February 18, 2011 / 6:20 PM / 9 years ago

Russian leader warns of threats to Sochi Olympics

MOSCOW (Reuters) - President Dmitry Medvedev pointed the finger at Georgia Friday as he spoke about security threats to the Russian 2014 Winter Olympics, in remarks likely to anger the nation with which it fought a brief war in 2008.

Russian President Dmitry Medvedev (L), Prime Minister Vladimir Putin (C) and businessman Vladimir Potanin inspect Olympics preparations at the Krasnaya Polyana resort near the southern Russia city of Sochi February 18, 2011. REUTERS/Mikhail Klimentyev/RIA Novosti/Kremlin

“Forces that would impede holding the Olympics must be identified and brought to justice, if we are talking about citizens of our country,” Medvedev told his Security Council at a meeting in the games venue Sochi, up the Black Sea coast from Georgia.
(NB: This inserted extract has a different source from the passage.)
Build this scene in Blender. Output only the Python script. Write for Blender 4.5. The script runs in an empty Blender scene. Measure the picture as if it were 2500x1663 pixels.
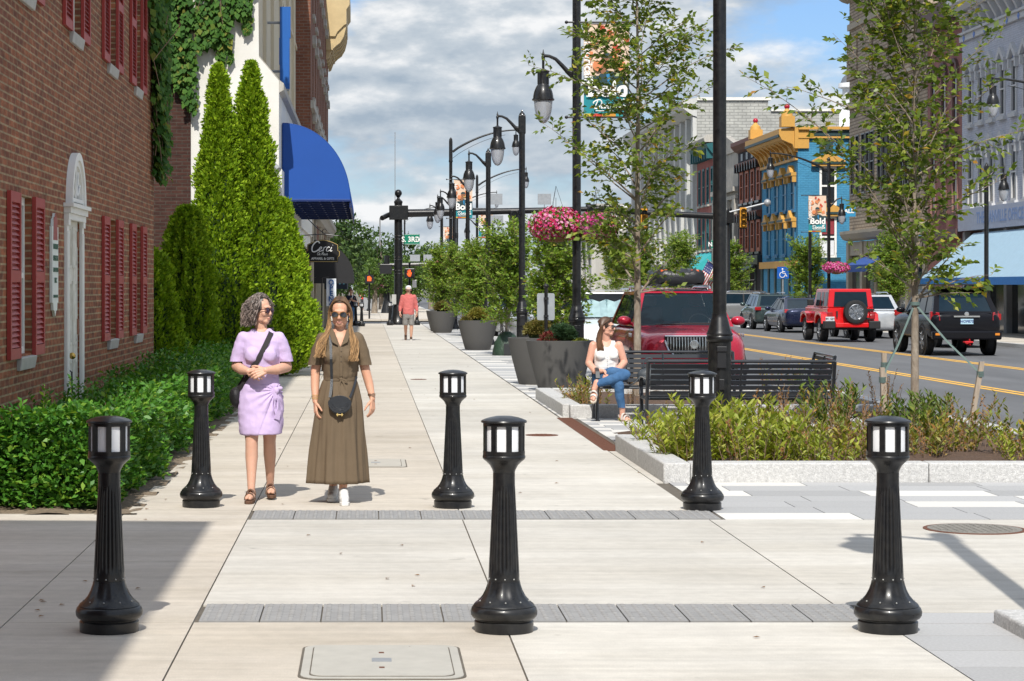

“You all understand that there are also certain problems connected to our neighbour, Georgia.”

Threats from inside and outside Russia “demand heightened attention from the Ministry of Foreign Affairs, law enforcement bodies and security structures,” he said in televised comments at the meeting, after a run down a mountain ski slope.

Medvedev appeared to be referring to a brewing row between Russia and Georgia over the Muslim Circassian people, who are originally from the northwest Caucasus and now scattered across the globe.

Members of the Circassian diaspora are demanding the Olympics be cancelled or moved unless Russia apologises for what they say was genocide against their ancestors in the area where the Winter Games will be held.

In 2014 it will be 150 years since a Tsarist military campaign wiped out 300,000 Circassians in and around Sochi.

Although recorded by Russian imperial historians in 1864, no nation has recognized the deaths as genocide. Georgia has said it is considering doing so after it was asked by Circassian lobby groups based in the United States, Turkey and Jordan.

The closest the Russian government has come to apologising for the Circassian bloodshed was in 1994, when President Boris Yeltsin said resistance to Tsarist violence was legitimate.

Moscow has accused Georgia of collaborating with al Qaeda and aiding Islamist militants in terrorist activities on Russian soil, charges Christian-majority Georgia has denied.

The Kremlin is struggling to contain an Islamist insurgency in mainly Muslim provinces in Russia’s North Caucasus, some of which border Georgia, a decade after federal troops drove separatists from power in Chechnya in the second of two wars.

The sprawling municipality of Sochi borders Abkhazia, a Russian-backed separatist region of Georgia that Moscow recognized as an independent nation after the 2008 war.